Amid the conch and octopus crepes, the traffic circles, the drum machine-driven zouk songs trickling from passing cars, and the public pay toilets shaped like chic time machines, I found that the island of Martinique displays some of its more intriguing reflections of its personality though its street art.
Murals, paste-ups, and stencils abundantly pop up around this small, cane-blanketed piece of France in the Caribbean, in both the capital of Fort-de-France and many of the island’s small fishing towns. While the bulk of Martinique’s restaurants close for a five-hour siesta starting at 2 pm (in addition to the month-long vacations that many businesses take in the summer, as well as the weekly vacation day known as Sunday), the island’s street art is always ready to be viewed and considered.
Below are some of my favorites. The images are best viewed large. Click on any image to enlarge it.
The above paste-up characters liven up an unused façade facing La Savane, the central park of downtown Fort-de-France.

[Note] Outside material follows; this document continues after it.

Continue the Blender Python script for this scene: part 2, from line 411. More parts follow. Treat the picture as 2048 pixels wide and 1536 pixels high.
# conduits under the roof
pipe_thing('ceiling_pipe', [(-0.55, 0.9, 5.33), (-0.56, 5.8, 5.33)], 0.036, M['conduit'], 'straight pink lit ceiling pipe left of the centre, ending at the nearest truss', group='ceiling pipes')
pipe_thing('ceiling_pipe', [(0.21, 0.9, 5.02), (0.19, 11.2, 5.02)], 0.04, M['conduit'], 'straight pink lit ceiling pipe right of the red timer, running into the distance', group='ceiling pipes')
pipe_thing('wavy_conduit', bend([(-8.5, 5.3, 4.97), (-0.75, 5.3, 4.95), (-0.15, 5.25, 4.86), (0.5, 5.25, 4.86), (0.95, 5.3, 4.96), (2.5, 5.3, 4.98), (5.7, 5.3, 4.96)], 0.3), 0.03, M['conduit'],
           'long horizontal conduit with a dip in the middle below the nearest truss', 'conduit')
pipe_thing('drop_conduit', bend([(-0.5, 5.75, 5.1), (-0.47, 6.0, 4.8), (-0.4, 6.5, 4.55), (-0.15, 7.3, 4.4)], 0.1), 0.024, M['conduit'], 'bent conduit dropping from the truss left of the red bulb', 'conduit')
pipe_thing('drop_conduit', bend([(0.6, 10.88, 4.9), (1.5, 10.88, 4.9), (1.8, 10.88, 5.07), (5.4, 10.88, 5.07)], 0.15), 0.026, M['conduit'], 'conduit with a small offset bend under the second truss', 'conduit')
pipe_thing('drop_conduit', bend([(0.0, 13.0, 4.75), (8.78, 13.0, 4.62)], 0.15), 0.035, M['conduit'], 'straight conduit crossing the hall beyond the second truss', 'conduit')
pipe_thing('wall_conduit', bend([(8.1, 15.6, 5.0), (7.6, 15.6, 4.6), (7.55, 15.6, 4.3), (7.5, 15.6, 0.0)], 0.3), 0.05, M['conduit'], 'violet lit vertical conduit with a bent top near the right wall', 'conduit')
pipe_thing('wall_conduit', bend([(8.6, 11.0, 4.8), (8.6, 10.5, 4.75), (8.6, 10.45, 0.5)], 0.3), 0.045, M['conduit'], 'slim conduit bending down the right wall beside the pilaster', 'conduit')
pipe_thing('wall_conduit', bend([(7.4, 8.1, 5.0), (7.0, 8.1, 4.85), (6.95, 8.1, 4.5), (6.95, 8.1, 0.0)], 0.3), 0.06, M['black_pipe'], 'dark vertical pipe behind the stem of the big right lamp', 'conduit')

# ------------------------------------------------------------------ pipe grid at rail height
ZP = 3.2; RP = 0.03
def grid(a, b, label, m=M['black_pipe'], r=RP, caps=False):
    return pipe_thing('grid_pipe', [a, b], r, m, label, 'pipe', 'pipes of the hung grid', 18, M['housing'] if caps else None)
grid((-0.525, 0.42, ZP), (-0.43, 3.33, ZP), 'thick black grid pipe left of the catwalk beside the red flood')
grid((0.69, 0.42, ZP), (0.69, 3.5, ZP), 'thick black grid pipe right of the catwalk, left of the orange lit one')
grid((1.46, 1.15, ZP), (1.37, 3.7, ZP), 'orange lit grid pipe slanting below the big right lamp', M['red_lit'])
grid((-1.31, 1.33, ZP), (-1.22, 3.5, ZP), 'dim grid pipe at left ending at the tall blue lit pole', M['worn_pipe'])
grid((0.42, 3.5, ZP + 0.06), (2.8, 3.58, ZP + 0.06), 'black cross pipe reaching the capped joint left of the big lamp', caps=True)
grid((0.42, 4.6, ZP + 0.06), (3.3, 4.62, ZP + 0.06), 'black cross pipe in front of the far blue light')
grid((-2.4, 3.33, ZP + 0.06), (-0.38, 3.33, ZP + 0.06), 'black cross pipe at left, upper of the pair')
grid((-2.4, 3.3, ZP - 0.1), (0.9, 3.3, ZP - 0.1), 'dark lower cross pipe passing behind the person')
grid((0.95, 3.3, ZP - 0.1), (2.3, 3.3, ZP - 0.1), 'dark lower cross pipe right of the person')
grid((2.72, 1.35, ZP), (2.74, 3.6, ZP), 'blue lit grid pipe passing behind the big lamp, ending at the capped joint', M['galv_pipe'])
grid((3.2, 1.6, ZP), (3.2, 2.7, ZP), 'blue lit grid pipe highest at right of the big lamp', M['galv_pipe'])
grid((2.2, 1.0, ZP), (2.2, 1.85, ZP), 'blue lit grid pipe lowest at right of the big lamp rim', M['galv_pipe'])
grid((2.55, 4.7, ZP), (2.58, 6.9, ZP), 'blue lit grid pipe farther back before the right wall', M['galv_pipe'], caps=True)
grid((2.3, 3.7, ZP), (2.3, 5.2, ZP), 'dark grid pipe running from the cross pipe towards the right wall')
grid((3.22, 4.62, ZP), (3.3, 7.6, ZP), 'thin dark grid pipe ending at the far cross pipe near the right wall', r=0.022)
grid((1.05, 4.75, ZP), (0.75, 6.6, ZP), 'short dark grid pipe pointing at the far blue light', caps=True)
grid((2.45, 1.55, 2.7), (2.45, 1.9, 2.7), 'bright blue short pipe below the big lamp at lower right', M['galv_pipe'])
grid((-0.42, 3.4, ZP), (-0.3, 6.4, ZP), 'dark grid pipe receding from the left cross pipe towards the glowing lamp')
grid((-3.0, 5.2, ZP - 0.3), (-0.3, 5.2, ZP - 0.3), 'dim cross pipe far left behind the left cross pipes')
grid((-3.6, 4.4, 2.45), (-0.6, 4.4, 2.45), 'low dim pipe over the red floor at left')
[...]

Various layers of the city’s history have partially peeled away from the façade, the paste-ups representing the building’s latest interaction with the bustle of La Savane.
A mural by the Mada Paint collective spans the door to a private parking space in Fort-de-France. The horror on the subject’s divided face may to refer to Martinique’s monomaniacal dependence on cars chopping up the life of the city.
This gathering, painted by Slane, appears on the side of a t-shirt store in Sainte Anne, the island’s southernmost town.
A wall of an elementary school in Trois Ilets has been outfitted with a mural by Oshea & Xän of the Mada Paint collective.
Half-tubes of cane climb up the wall of an apartment building in Anse Mitan.
This recessed area of a stuccoed building in Fort-de-France may have been a doorway at one time, but now it’s an outlet for plumbing pipes and a canvas for an abstract piece.
Works by Jimmy Sabas, aka Mash, a Guadeloupian now living in Martinique, can be found scattered around Fort-de-France. In May of this year, along a stretch the city’s pedestrianized Rue de la République, Mash painted and stenciled a powerful mural reflecting on the slavery of the island’s past. He accompanied the shackles with the message “Les blessures qu’on oubli, ne peuvent pas être guéri” – injuries that we forget can not be cured.
Cement blocks that keep cars out of the pedestrianized Rue de la République watch over the foot traffic.
A mural made from tiles fills a windowless wall, beautifying an otherwise drab, bumper-to-bumper commute through the blocky, concrete suburbs of the capital.
An abandoned building next to a hairdresser’s salon in Fort-de-France has received a facelift. Two of them.
In downtown Fort-de-France, if you look up past the reaches of the cathedral’s spire, you may lock eyes with this.